If m is a function on a group G which defines a bounded Fourier multiplier on the $L_p$ space of the dual group, is the restriction of m to a subgroup H also the symbol of a bounded multiplier on the $L_p$ space of the dual group of H? The answer is yes, for commutative groups, as shown initially by De Leeuw for ${\mathbb R}^n$. For non-commutative groups, one may ask the same question by replacing `$L_p$ spaces of the dual group' with the non-commutative $L_p$ space of the group von Neuman algebra. Caspers, Parcet, Perrin and Ricard showed that the answer is still yes in the non-commutative case, provided G has something called the `small-almost invariant neighbourhood property with respect to H'.

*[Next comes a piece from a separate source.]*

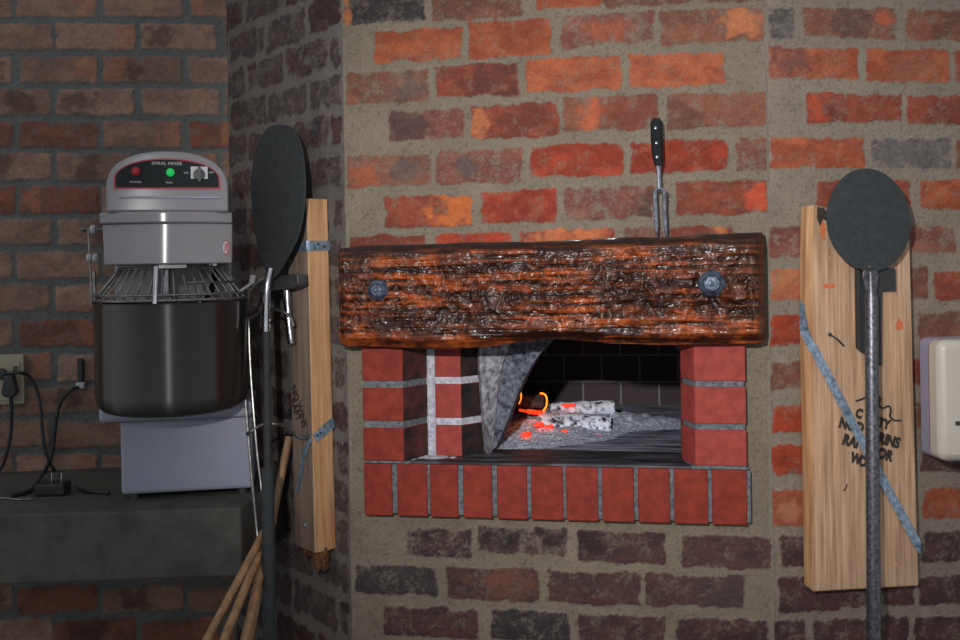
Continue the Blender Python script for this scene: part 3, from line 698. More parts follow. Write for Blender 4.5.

In recent joint work with Martijn Caspers, Bas Janssens and Lukas Miaskiwskyi, we prove a local version of this result, which removes this restriction (for a price). We show that the norm of the $L_p$ Fourier multiplier for the subgroup is bounded by some constant depending only on the support of the symbol m. We also prove a multilinear versions of the De Leeuw theorems, and use these to construct examples of multilinear multipliers on the Heisenberg group. In this talk, I will outline these results, and if time permits, also explain how the constants in the local restriction theorem may be explicitly estimated for real reductive Lie groups.